Visiting the Saint-Gaudens National Historic Site provides a rare opportunity for individuals to participate in a wide variety of activities ranging from the artistic and historic to the outdoorsy, all in a beautiful setting. The site serves simultaneously as a museum of one of the most prominent 19th-century sculptors, as a National Park and as the site of weekly outdoor concerts. Renowned for his huge castings in bronze, including his many renderings of Abraham Lincoln, American sculptor Augustus Saint-Gaudens (1848-1907) turned his private home and studio into an artistic haven for a wide variety of writers, artists and eccentrics.
While there are many oppertunities to view local paintings in New Hampshire and Vermont, the colony in Cornish provides a rare blending of interdisciplinary arts as well as an even rarer opportunity for the often overlooked art of sculpture.
Over 100 of Saint-Gaudens' works are exhibited throughout the grounds for visitors to explore at their own discretion. Particularly captivating is the final and most complete sculpture in a series of four castings of the Shaw Memorial.
The sculpture presents a massive bronze high relief of General Robert Gould Shaw leading the African American 54th Massachusetts Infantry. The attention to detail, especially in dealing with the clothes and facial features of the soldiers as well as the historically significant social context, make the memorial a cornerstone of American sculpture.

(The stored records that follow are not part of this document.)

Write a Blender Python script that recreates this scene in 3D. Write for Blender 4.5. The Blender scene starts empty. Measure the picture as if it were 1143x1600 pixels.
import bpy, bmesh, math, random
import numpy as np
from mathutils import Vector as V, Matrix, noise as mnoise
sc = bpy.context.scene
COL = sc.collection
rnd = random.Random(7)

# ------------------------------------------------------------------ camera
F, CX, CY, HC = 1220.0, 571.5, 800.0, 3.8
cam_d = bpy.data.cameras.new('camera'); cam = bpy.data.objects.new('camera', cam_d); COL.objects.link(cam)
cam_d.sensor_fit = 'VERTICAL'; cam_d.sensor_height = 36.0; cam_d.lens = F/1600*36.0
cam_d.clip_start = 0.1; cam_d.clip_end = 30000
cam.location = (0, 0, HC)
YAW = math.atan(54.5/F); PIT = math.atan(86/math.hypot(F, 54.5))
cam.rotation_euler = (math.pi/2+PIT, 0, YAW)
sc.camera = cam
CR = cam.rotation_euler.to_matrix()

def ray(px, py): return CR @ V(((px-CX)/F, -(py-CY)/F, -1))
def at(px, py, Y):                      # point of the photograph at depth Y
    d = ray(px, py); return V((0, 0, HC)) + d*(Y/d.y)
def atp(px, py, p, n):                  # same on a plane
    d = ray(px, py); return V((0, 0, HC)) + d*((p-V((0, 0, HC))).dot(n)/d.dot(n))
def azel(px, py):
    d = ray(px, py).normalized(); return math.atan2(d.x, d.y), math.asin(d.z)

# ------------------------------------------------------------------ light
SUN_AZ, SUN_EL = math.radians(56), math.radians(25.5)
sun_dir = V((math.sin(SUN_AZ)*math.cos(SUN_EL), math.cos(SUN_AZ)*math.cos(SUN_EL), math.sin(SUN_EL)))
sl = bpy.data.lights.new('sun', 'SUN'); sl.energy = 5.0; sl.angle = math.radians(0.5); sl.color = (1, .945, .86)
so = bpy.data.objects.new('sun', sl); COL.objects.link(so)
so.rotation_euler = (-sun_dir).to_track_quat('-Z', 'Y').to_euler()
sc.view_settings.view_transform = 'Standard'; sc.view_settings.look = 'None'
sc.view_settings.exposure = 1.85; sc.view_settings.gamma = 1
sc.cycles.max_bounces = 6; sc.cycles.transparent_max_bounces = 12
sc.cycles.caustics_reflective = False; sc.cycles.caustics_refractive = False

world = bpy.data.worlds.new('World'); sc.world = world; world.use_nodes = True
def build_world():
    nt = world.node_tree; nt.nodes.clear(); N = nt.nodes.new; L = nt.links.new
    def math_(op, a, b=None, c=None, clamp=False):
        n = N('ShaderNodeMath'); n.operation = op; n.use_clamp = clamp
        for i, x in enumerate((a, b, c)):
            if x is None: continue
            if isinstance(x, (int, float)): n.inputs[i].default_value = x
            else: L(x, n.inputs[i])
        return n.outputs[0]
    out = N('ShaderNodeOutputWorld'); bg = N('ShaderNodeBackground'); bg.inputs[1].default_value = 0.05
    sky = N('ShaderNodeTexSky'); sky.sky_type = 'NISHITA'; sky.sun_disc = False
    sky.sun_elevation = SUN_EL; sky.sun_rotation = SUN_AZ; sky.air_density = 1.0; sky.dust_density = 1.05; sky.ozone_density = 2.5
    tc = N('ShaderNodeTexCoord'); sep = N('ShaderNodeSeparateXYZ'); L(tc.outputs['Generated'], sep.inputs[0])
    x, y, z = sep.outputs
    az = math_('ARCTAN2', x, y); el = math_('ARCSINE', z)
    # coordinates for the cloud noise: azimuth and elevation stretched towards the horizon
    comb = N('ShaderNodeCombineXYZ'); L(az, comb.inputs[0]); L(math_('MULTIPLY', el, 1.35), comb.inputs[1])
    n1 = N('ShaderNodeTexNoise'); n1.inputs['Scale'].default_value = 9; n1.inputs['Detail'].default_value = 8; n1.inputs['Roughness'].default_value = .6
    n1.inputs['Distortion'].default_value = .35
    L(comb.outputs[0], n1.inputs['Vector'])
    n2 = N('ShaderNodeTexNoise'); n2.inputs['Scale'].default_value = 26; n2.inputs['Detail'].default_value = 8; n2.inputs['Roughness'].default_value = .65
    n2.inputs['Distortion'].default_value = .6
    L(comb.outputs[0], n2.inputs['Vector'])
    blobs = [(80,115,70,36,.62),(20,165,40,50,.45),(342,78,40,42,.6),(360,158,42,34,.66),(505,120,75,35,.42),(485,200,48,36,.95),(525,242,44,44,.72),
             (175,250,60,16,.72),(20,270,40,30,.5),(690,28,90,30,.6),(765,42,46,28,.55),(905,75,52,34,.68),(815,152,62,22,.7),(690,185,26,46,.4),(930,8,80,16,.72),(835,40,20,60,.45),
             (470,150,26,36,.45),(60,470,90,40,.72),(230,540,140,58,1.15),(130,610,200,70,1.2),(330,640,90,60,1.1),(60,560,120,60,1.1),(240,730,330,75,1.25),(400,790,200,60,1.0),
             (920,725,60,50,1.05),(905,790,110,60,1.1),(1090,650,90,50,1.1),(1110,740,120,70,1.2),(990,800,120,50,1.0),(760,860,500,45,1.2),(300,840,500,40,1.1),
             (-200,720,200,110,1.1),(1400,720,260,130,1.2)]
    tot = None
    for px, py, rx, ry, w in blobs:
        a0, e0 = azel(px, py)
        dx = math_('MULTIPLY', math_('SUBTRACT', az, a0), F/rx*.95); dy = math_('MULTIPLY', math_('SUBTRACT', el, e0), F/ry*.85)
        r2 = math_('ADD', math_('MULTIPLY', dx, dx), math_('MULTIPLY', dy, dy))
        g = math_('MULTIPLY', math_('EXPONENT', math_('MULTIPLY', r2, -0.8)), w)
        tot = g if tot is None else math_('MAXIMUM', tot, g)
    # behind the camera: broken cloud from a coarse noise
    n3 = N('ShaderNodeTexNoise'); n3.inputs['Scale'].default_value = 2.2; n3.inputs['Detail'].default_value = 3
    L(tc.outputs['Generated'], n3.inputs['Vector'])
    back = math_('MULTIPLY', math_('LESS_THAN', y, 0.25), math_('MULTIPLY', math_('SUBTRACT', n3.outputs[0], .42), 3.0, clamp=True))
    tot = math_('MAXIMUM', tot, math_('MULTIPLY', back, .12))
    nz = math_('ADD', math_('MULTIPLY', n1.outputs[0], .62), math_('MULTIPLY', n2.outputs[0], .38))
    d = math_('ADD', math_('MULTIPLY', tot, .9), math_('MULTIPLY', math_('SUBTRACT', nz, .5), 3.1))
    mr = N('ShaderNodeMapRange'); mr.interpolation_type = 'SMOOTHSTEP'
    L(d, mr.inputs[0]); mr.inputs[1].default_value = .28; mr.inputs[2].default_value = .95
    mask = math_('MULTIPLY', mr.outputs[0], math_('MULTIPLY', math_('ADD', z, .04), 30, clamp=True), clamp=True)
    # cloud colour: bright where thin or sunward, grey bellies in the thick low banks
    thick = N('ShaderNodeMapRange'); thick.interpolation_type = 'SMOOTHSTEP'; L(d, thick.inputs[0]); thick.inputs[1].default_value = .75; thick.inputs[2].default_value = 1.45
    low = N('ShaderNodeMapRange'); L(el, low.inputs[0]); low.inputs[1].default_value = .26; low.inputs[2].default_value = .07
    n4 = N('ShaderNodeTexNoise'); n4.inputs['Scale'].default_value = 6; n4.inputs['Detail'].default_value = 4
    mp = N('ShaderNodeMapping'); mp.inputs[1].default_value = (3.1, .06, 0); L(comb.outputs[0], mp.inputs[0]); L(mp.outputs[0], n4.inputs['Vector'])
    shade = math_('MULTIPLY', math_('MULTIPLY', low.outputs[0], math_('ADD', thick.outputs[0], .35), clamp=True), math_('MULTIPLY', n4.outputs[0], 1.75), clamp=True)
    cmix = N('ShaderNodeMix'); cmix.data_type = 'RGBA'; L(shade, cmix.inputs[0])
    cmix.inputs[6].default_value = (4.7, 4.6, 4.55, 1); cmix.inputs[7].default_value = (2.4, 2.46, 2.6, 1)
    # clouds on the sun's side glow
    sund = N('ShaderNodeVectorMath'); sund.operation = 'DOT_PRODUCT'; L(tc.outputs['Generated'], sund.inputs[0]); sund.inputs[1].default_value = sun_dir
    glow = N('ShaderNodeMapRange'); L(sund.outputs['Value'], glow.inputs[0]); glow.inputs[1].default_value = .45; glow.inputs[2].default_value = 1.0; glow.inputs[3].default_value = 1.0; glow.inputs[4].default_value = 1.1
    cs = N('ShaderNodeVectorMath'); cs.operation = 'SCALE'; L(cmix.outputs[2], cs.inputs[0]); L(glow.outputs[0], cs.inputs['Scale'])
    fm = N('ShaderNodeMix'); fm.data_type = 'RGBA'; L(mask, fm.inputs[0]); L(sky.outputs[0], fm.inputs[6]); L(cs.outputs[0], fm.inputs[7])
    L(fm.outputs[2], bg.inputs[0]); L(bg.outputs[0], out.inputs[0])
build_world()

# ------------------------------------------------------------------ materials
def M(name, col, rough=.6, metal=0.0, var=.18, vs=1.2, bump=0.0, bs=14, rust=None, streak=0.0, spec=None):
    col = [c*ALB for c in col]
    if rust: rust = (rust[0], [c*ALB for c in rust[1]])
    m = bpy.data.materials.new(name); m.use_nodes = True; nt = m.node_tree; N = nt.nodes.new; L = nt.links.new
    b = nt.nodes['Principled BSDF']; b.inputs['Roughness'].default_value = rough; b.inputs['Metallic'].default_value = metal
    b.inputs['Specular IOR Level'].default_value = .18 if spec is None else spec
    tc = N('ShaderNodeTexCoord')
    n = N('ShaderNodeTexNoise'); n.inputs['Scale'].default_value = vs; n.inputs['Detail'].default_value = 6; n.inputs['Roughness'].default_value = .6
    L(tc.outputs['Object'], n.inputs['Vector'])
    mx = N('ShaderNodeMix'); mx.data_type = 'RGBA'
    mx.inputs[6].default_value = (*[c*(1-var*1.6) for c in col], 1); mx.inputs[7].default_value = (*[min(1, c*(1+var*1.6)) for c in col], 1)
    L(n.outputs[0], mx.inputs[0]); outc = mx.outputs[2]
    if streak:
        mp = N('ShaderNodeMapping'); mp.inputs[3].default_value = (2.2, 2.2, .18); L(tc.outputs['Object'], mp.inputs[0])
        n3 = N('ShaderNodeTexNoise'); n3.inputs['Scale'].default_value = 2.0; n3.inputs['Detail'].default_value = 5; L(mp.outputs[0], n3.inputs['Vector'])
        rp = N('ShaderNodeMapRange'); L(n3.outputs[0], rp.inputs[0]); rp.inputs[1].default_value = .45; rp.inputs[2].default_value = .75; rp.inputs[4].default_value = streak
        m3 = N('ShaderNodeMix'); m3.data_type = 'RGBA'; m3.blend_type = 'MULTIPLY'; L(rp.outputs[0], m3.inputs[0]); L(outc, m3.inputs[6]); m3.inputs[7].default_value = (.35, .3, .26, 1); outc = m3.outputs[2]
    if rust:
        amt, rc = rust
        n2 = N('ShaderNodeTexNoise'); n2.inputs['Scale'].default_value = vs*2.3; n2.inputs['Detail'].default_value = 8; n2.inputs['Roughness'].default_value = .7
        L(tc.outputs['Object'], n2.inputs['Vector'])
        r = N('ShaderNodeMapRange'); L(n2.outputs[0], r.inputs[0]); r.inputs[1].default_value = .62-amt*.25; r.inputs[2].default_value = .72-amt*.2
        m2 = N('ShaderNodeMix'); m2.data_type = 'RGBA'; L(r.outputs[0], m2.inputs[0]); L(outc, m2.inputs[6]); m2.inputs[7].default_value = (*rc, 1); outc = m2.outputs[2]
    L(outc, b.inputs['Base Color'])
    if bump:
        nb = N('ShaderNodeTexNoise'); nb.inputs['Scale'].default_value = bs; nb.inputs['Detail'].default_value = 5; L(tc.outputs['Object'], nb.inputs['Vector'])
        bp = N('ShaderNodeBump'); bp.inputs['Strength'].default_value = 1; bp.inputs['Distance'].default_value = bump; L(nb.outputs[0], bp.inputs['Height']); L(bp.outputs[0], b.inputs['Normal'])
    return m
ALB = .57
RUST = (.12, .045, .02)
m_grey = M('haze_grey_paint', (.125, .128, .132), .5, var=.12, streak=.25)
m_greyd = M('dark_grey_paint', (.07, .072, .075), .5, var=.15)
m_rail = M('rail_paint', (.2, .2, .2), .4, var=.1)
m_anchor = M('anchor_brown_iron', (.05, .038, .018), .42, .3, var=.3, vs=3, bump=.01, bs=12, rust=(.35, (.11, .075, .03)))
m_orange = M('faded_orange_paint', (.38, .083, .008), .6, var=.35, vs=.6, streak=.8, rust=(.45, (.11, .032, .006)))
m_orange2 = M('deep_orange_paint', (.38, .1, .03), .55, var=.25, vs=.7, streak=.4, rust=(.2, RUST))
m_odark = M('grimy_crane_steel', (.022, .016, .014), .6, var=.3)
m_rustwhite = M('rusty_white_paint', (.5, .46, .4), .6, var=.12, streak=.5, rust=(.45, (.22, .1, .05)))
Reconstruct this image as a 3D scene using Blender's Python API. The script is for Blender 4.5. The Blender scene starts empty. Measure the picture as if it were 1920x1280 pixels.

The site also provides an exhibition gallery for contemporary art, currently showing the works of a 2008 fellow at the memorial, Claire Watkins. The show, titled The Space Betwixt, is at once serene and stupefying. A delicate structure of arterial-looking networks of threads and tiny lights circumnavigates the white walls, counterbalanced by a strangely forceful center display of dozens of needles attached to the same threads suspended in air around a central magnet.
Even for someone less interested in visual art, the endless series of open lawns rolling into the New Hampshire wilderness are an excellent place to picnic, study or take leisurely walks through the trails. Weekly concerts on the lawns include an August 2 performance of works by Bach and Latin American works inspired by Bach.
Dartmouth students have the distinct privilege of experiencing summer from the same perspective as Woodrow Wilson, with the added advantages the Museum and the National Park.
While it is easy to forget that the world exists beyond walks down to the River or lazy afternoons on the Green during sophomore summer, members of the Dartmouth community should take advantage of such a historical site while they have the chance, as Saint-Gaudens is open only during the summer and early fall months.